=== Source material ===
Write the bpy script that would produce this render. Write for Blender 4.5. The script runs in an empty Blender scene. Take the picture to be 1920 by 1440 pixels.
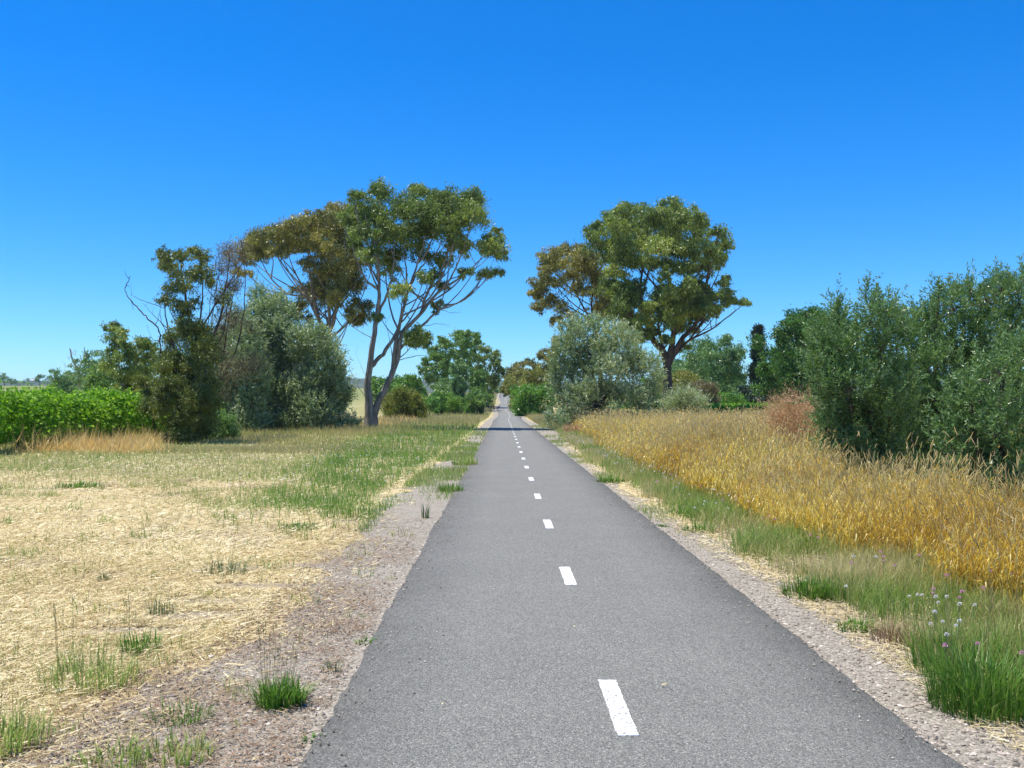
import bpy, math
import numpy as np

# ------------------------------------------------------------------ camera, sky, sun, exposure
scene = bpy.context.scene
COL = scene.collection
F, CX, CY, EYE = 1800.0, 943.0, 758.0, 1.677       # photo focal length (px), vanishing point, eye height
cam_d = bpy.data.cameras.new('camera')
cam = bpy.data.objects.new('camera', cam_d); COL.objects.link(cam)
cam_d.sensor_width = 36.0
cam_d.lens = F / 1920 * 36.0
cam_d.shift_x = (960 - CX) / 1920.0
cam_d.shift_y = (CY - 720) / 1920.0
cam_d.clip_start = 0.05; cam_d.clip_end = 20000
cam.location = (0, 0, EYE); cam.rotation_euler = (math.radians(90), 0, 0)
scene.camera = cam

world = bpy.data.worlds.new('World'); scene.world = world
world.use_nodes = True
wn, wl = world.node_tree.nodes, world.node_tree.links
wn.clear()
sky = wn.new('ShaderNodeTexSky'); sky.sky_type = 'NISHITA'; sky.sun_disc = False
sky.sun_elevation = math.radians(73); sky.sun_rotation = math.radians(277)
sky.altitude = 200; sky.air_density = 1.0; sky.dust_density = 0.0; sky.ozone_density = 10.0
hsv = wn.new('ShaderNodeHueSaturation')
hsv.inputs['Saturation'].default_value = 1.3
hsv.inputs['Value'].default_value = 1.0
bg = wn.new('ShaderNodeBackground'); bg.inputs['Strength'].default_value = 0.118
wo = wn.new('ShaderNodeOutputWorld')
wl.new(sky.outputs[0], hsv.inputs['Color']); wb = wn.new('ShaderNodeMix'); wb.data_type = 'RGBA'; wb.blend_type = 'MULTIPLY'; wb.inputs['Factor'].default_value = 1.0; wb.inputs['B'].default_value = (.66, .92, 1.06, 1)   # the camera's cool white balance, the same all over the sky
wl.new(hsv.outputs[0], wb.inputs['A']); wl.new(wb.outputs['Result'], bg.inputs['Color']); wl.new(bg.outputs[0], wo.inputs['Surface'])

sun_d = bpy.data.lights.new('sun', 'SUN'); sun_d.energy = 4.6; sun_d.angle = math.radians(0.5); sun_d.color = (1.0, 0.95, 0.86)
sun = bpy.data.objects.new('sun', sun_d); COL.objects.link(sun)
from mathutils import Vector
sun.rotation_euler = Vector((0.285, -0.03, -0.956)).to_track_quat('-Z', 'Y').to_euler()
sun.location = (-20, 5, 60)

scene.view_settings.view_transform = 'Standard'; scene.view_settings.look = 'None'
scene.view_settings.exposure = 0.62; scene.view_settings.gamma = 1.0
scene.view_settings.use_curve_mapping = False
scene.cycles.max_bounces = 6; scene.cycles.diffuse_bounces = 3; scene.cycles.glossy_bounces = 2
scene.cycles.transmission_bounces = 4; scene.cycles.transparent_max_bounces = 4
scene.cycles.sample_clamp_indirect = 6.0
scene.cycles.use_denoising = True
scene.render.use_persistent_data = False

# ------------------------------------------------------------------ helpers
RNG = np.random.default_rng(7)

def sstep(a, b, x):
    t = np.clip((np.asarray(x, float) - a) / (b - a), 0, 1); return t * t * (3 - 2 * t)

_grids = {}
def vnoise(x, y, scale=1.0, seed=0, octaves=3):
    x = np.asarray(x, float) * scale; y = np.asarray(y, float) * scale
    out = np.zeros(np.broadcast(x, y).shape); amp, tot = 1.0, 0.0
    for o in range(octaves):
        k = (seed, o)
        if k not in _grids: _grids[k] = np.random.default_rng(seed * 97 + o + 1).random((256, 256))
        g = _grids[k]
        xi = np.floor(x).astype(int); yi = np.floor(y).astype(int)
        fx = x - xi; fy = y - yi; fx = fx * fx * (3 - 2 * fx); fy = fy * fy * (3 - 2 * fy)
        a = g[xi % 256, yi % 256]; b = g[(xi + 1) % 256, yi % 256]; c = g[xi % 256, (yi + 1) % 256]; d = g[(xi + 1) % 256, (yi + 1) % 256]
        out += amp * ((a * (1 - fx) + b * fx) * (1 - fy) + (c * (1 - fx) + d * fx) * fy)
        tot += amp; amp *= 0.5; x = x * 2.03 + 17.3; y = y * 2.03 + 9.1
    return out / tot

_py = np.array([-6000, 0, 112, 138, 180, 235, 318, 345, 420, 600, 1000, 1500, 9000], float)
_pz = np.array([0, 0, 0, 0.14, 0.75, 1.94, 5.28, 5.75, 4.4, 4, 4, 4, 4], float)
_dy = np.linspace(-200, 1400, 1601)
_dz = np.convolve(np.pad(np.interp(_dy, _py, _pz), 12, mode='edge'), np.ones(25) / 25, mode='valid')
def prof(Y): return np.interp(Y, _dy, _dz)
def path_cx(Y): return 0.585 + 0.28 * np.sin(np.asarray(Y, float) / 17.0) * sstep(80, 120, Y)
def gz(X, Y):
    X = np.asarray(X, float); Y = np.asarray(Y, float)
    z = prof(Y) + 3.6 * sstep(20, 70, -X) * sstep(170, 420, Y)
    away = sstep(1.7, 4.0, np.abs(X - path_cx(Y)))
    z = z + away * 0.12 * (vnoise(X, Y, 0.35, 3, 2) - 0.5)
    z = z + 0.16 * sstep(3.2, 5.5, X) * sstep(60, 30, Y)
    return z

def W(x, y, d): return np.array([(x - CX) / F * d, d, EYE - (y - CY) / F * d])
def ground_from_px(x, y, h=0.0):
    d = (EYE - h) * F / (y - CY)
    for _ in range(6):
        X = (x - CX) / F * d; d = (EYE - h - float(gz(X, d))) * F / (y - CY)
    return (x - CX) / F * d, d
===
▶ **Goal**: Write out exactly the lines between the start of the data and the line with "scene.camera = cam", including both, but none of the pictures.

▶ **Exercise answer**:
Write the bpy script that would produce this render. Write for Blender 4.5. The script runs in an empty Blender scene. Take the picture to be 1920 by 1440 pixels.
import bpy, math
import numpy as np

# ------------------------------------------------------------------ camera, sky, sun, exposure
scene = bpy.context.scene
COL = scene.collection
F, CX, CY, EYE = 1800.0, 943.0, 758.0, 1.677       # photo focal length (px), vanishing point, eye height
cam_d = bpy.data.cameras.new('camera')
cam = bpy.data.objects.new('camera', cam_d); COL.objects.link(cam)
cam_d.sensor_width = 36.0
cam_d.lens = F / 1920 * 36.0
cam_d.shift_x = (960 - CX) / 1920.0
cam_d.shift_y = (CY - 720) / 1920.0
cam_d.clip_start = 0.05; cam_d.clip_end = 20000
cam.location = (0, 0, EYE); cam.rotation_euler = (math.radians(90), 0, 0)
scene.camera = cam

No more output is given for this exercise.